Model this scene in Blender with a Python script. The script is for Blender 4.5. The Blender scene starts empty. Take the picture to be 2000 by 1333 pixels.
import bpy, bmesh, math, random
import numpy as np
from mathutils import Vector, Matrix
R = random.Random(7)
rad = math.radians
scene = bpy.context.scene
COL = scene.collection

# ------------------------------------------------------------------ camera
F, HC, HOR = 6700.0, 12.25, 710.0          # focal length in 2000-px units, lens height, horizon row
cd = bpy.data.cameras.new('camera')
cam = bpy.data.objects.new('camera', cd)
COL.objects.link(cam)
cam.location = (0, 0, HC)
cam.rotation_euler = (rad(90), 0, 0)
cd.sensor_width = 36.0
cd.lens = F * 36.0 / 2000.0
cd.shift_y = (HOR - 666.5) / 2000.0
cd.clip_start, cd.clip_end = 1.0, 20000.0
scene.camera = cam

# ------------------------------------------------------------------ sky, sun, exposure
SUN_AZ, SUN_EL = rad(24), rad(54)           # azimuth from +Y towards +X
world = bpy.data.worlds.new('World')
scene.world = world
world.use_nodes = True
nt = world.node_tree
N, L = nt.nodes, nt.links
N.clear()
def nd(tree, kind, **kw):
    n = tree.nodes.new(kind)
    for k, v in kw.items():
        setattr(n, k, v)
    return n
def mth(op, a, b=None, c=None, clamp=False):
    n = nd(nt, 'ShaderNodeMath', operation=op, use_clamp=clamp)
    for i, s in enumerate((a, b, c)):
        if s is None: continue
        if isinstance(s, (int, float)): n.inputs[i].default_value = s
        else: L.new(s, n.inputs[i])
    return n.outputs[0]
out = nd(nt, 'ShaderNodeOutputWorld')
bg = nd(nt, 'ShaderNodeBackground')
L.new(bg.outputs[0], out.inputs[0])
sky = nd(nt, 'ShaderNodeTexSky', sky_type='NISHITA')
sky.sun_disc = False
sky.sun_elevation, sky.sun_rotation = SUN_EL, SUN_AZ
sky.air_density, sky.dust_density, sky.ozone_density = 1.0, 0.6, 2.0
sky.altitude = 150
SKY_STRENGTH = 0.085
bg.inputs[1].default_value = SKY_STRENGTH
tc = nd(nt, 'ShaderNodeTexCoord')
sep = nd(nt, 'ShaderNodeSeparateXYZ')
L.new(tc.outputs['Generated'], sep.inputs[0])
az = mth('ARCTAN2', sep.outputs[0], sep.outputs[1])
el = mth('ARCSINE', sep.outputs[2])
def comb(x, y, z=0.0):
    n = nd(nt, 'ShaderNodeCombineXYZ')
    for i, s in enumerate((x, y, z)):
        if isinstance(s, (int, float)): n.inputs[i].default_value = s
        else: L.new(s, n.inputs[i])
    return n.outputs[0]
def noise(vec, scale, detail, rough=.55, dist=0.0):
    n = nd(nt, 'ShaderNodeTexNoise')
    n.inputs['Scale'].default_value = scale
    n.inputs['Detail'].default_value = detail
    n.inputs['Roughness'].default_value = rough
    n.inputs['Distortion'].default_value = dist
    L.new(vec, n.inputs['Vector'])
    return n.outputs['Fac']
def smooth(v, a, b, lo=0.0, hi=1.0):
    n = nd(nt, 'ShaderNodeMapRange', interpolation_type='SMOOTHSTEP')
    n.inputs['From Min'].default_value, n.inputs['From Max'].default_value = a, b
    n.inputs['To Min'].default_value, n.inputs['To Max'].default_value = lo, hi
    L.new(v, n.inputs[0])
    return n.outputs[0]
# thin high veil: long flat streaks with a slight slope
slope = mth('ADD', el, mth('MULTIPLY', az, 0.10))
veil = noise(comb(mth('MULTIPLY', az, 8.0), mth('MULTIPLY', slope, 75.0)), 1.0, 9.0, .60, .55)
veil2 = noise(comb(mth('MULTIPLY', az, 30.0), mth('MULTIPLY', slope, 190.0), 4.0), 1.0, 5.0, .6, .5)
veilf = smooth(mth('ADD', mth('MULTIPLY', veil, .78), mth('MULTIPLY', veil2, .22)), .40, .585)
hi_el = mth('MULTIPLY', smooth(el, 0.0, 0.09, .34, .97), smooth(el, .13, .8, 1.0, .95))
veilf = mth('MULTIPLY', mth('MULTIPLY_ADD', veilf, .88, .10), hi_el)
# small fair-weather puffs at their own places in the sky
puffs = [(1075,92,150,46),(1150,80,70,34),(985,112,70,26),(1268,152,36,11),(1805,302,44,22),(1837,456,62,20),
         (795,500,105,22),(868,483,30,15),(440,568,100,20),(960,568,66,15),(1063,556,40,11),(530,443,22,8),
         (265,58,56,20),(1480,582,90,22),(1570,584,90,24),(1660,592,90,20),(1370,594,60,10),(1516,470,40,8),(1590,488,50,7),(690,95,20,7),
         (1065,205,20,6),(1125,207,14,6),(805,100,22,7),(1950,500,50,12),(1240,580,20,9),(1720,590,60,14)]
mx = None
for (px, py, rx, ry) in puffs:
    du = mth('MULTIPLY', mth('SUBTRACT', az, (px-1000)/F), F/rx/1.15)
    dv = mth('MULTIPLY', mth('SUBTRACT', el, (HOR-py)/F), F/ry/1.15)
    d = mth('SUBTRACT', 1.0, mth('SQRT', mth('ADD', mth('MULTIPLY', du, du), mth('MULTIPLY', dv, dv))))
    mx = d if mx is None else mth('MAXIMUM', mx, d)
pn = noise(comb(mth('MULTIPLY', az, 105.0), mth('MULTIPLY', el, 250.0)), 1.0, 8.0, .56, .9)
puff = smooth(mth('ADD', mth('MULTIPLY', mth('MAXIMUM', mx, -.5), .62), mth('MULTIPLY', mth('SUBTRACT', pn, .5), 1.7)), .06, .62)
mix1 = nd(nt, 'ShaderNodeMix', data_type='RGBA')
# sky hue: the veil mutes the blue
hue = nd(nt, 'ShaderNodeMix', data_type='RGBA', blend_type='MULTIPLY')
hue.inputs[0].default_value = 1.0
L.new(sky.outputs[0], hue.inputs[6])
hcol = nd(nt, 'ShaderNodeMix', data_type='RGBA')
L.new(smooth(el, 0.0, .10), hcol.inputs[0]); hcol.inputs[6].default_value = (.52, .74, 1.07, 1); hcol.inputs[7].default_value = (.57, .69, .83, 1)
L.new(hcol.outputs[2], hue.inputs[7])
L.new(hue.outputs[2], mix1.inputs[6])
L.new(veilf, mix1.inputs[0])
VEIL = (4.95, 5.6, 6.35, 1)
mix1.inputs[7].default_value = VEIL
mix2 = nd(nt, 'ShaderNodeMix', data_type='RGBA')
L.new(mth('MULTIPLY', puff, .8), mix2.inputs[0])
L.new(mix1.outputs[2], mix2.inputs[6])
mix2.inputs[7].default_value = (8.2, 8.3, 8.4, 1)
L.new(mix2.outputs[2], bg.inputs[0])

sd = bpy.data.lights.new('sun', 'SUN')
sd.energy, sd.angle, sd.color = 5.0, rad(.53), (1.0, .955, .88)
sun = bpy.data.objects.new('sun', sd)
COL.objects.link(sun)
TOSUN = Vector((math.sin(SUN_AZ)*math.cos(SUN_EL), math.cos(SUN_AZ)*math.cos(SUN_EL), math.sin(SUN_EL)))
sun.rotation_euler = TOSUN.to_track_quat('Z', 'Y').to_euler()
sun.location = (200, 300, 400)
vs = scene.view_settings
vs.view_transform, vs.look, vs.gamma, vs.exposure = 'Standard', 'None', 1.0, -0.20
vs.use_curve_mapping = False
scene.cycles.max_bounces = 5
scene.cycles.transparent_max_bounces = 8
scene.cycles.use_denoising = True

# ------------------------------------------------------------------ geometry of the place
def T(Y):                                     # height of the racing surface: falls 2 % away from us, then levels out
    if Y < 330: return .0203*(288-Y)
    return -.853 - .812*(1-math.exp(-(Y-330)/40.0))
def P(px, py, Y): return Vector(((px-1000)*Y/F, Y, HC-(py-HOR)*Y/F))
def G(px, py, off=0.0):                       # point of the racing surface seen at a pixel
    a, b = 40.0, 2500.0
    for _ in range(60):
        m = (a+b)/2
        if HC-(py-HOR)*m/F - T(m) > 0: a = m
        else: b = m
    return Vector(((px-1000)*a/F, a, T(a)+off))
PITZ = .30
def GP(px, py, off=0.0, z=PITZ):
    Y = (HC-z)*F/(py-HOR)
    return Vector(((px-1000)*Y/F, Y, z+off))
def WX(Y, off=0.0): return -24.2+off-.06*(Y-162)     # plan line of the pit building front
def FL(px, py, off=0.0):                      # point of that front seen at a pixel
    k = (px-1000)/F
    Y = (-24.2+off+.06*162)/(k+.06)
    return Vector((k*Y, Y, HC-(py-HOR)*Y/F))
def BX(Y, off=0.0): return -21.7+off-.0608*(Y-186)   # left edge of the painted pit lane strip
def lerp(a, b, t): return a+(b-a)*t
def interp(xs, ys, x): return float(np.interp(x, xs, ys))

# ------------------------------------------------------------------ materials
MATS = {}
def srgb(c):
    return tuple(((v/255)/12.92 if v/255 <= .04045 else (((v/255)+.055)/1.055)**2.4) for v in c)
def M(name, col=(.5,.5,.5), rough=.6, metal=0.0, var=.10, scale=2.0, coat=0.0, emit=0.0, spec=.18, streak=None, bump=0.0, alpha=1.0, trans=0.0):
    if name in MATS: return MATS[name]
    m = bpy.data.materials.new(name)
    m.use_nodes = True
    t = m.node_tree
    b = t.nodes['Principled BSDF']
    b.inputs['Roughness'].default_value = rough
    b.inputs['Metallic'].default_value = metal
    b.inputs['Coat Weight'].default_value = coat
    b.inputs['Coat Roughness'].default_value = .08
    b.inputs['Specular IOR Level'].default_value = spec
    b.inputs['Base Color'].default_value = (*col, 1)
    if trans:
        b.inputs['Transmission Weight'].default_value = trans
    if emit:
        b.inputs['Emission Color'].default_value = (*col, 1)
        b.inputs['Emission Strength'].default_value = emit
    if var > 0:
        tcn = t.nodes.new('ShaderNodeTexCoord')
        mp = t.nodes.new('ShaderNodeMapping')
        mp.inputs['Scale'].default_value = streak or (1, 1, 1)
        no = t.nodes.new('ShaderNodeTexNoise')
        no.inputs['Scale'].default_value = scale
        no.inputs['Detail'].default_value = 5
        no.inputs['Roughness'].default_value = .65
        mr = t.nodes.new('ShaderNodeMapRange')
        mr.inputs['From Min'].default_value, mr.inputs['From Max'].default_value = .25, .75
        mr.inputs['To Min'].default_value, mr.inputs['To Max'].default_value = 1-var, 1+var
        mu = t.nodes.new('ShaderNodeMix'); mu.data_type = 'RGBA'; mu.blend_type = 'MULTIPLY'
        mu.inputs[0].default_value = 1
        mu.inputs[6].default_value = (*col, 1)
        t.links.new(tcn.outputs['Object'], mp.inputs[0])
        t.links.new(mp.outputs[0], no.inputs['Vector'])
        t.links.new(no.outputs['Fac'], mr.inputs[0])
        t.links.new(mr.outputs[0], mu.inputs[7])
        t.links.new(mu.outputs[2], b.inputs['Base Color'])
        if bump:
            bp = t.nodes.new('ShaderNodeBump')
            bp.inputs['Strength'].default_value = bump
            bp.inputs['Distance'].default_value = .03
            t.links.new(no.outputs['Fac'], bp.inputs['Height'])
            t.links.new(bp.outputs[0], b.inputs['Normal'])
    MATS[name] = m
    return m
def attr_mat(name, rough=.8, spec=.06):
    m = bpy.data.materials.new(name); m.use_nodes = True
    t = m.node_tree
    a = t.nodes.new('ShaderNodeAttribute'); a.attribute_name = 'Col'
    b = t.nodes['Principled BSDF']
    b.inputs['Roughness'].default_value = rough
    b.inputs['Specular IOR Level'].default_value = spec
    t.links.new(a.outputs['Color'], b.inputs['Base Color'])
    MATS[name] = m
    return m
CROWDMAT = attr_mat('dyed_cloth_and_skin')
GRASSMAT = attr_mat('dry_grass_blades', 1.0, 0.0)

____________

Return only the lines spanning from the first line of the material through the line with "scene.camera = cam", copied exactly, both ends kept.

Model this scene in Blender with a Python script. The script is for Blender 4.5. The Blender scene starts empty. Take the picture to be 2000 by 1333 pixels.
import bpy, bmesh, math, random
import numpy as np
from mathutils import Vector, Matrix
R = random.Random(7)
rad = math.radians
scene = bpy.context.scene
COL = scene.collection

# ------------------------------------------------------------------ camera
F, HC, HOR = 6700.0, 12.25, 710.0          # focal length in 2000-px units, lens height, horizon row
cd = bpy.data.cameras.new('camera')
cam = bpy.data.objects.new('camera', cd)
COL.objects.link(cam)
cam.location = (0, 0, HC)
cam.rotation_euler = (rad(90), 0, 0)
cd.sensor_width = 36.0
cd.lens = F * 36.0 / 2000.0
cd.shift_y = (HOR - 666.5) / 2000.0
cd.clip_start, cd.clip_end = 1.0, 20000.0
scene.camera = cam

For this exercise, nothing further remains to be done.